QBE Insurance Group, Australia's top insurer by premium income, missed market estimates with a 30 percent rise in full-year profit because of negative currency movements, sending its shares down more than 13 percent.

QBE said the Australian dollar's appreciation over 2007, including a 10 percent gain against the U.S. dollar, had taken 4 percent of the group's net profit over the period, and it warned that currency moves could continue to have a negative effect.

"The currency headwinds have taken the market by surprise," said Peter Vann, a fund manager with Constellation Capital Management Ltd, which oversees about A$1.5 billion ($1.4 billion), including QBE shares.

QBE forecast insurance profit growth of between 19-20 percent in 2008, compared with 22.2 percent achieved in 2007.

"At current exchange rates, we expect gross written premium to increase by close to 7.5 percent in 2008 and net earned premium by 8 percent," said Chief Executive Frank O'Halloran.

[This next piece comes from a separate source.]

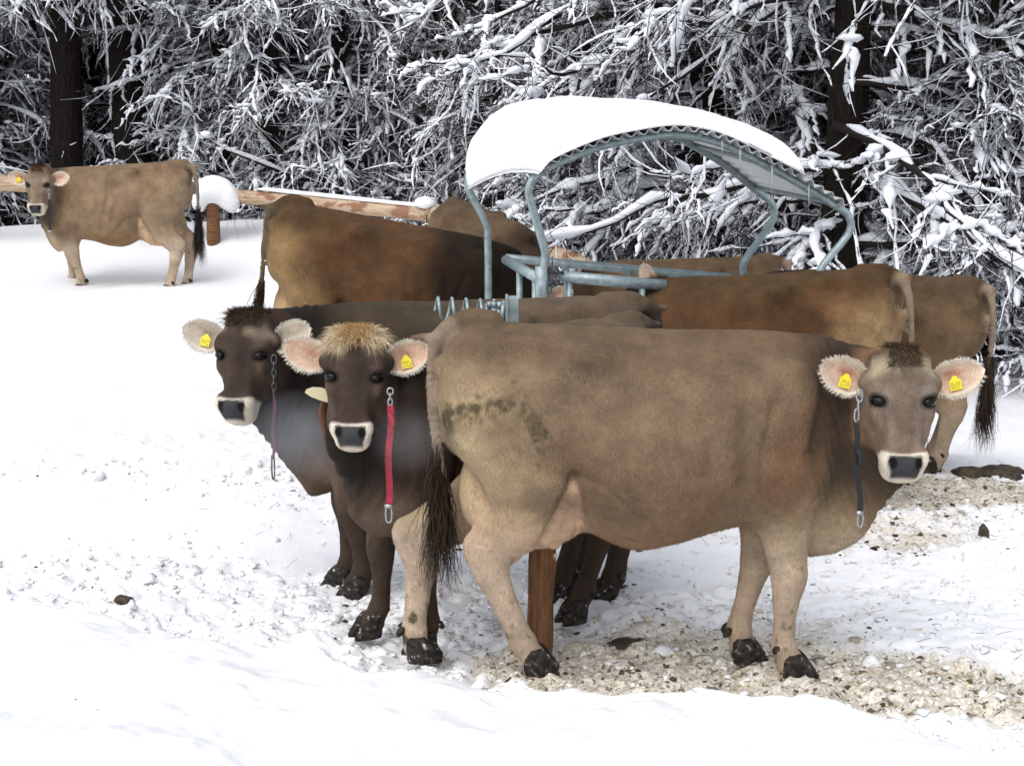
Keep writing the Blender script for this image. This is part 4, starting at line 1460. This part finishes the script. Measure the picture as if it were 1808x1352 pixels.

QBE, which earns about two-thirds of its premiums from overseas, has been operating in a tough environment with analysts expecting further downward pressure on premiums.

Its shares fell much as 13.5 percent to a 15-month low of A$24.81, taking losses this year to 23 percent.

"In this period of significant premium declines and turbulent markets, Frank has got a pretty robust outlook," Vann said, adding that the share price reaction was overdone.

QBE, which has completed more than 100 acquisitions since 1981, reported net profit of A$1.925 billion compared with A$1.483 billion reported a year earlier. Eight analysts had projected on average year profit at A$2.037 billion.

But the figure was above QBE's own forecast of a 20 percent rise and an insurance margin of 18 percent.

O'Halloran said strong profit growth came despite the substantial appreciation of the Australian dollar, lower overall average premium rates and volatile investment markets.

He said QBE faced claims from 21 natural catastrophes last year, up from five in 2006, in 45 countries.

QBE last year spent $2 billion buying Wintherthur U.S. Holdings and Praetorian Financial to boost its presence in the United States.

Falling asset values on the back of recent debt and equity market volatility is expected to offer QBE more opportunities to pursue acquisitions, analysts said.

QBE's smaller rivals Insurance Australia Group and Suncorp-Metway, are due to report later this week. IAG and Suncorp have been hit by claims from heavy storms and a large number of weather events in the first half of 2008.